Asian naphtha prices fell on Tuesday, and the inter-month spread widened on ample supplies amid weak demand, depressing naphtha values. The spread between the first halves of September and October widened to $2.50 in contango from $2.00 in the previous session.
Soft demand by Asian petrochemical producers flipped the inter-month spread into contango for the first time this month on Monday. The key open-spec naphtha contract for first-half September fell to $675 a tonne, on a cost-and-freight (C&F) basis, from the previous session's $678.
The ICE Brent/naphtha crack edged down to $108 a tonne for the first-half of September, from $109 in the previous session and around $120-level last week, reflecting the increasingly bearish market.
Indian refiners are expected to export about 900,000 tonnes of August-loading naphtha after they had sold record-high volumes of 1 million tonnes for June, and more than 950,000 tonnes for July.
Top state-run refiner Indian Oil Corp has said it will export 2.4 million tonnes of naphtha for the year ending in March 2008, up from 1.6 million tonnes a year ago.

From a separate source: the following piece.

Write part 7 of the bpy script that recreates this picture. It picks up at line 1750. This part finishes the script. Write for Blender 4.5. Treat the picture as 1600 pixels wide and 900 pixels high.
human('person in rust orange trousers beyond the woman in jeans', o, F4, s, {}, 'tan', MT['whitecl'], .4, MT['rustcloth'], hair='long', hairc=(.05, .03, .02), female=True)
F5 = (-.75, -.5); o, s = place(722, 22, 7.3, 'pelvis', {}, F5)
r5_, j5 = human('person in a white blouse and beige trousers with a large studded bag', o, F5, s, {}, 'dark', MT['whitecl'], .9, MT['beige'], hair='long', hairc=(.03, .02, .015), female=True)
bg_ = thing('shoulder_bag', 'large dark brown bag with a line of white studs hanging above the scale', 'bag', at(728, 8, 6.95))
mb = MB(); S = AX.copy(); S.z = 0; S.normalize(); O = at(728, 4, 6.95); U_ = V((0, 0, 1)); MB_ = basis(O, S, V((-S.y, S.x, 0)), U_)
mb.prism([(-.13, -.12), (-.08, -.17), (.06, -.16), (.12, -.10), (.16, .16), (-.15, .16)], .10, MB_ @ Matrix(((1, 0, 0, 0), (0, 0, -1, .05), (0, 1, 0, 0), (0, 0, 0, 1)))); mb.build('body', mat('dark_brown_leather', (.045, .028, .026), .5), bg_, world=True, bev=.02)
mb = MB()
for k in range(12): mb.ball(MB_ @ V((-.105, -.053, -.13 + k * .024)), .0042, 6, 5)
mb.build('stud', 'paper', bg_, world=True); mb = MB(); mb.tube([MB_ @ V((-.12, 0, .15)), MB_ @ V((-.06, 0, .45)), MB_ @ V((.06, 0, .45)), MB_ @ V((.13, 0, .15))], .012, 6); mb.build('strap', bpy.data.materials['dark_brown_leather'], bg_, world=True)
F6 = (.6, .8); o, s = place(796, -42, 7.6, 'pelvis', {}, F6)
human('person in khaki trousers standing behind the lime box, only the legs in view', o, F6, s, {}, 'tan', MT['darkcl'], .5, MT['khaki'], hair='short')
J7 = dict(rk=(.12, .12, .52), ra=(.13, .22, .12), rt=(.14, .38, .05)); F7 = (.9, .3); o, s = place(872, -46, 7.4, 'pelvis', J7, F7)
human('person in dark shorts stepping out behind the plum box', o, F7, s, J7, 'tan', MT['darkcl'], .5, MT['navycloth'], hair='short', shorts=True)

Despite the East-West spread widening to around $30 a tonne at the end of last week, about $2 higher than the notional freight cost, traders said tanker shortages and Asia's weak demand were discouraging arbitrage opportunities to the region. Lack of Western cargoes were helping to limit further losses in the Asian market. "Even if there were arbitrage cargoes, they would only be to fulfil contracted volumes," said a Seoul-based buyer. ICE September Brent crude was down 14 cents at $75.60 a barrel by 0400 GMT, down by about 30 cents from Monday's Asian trade.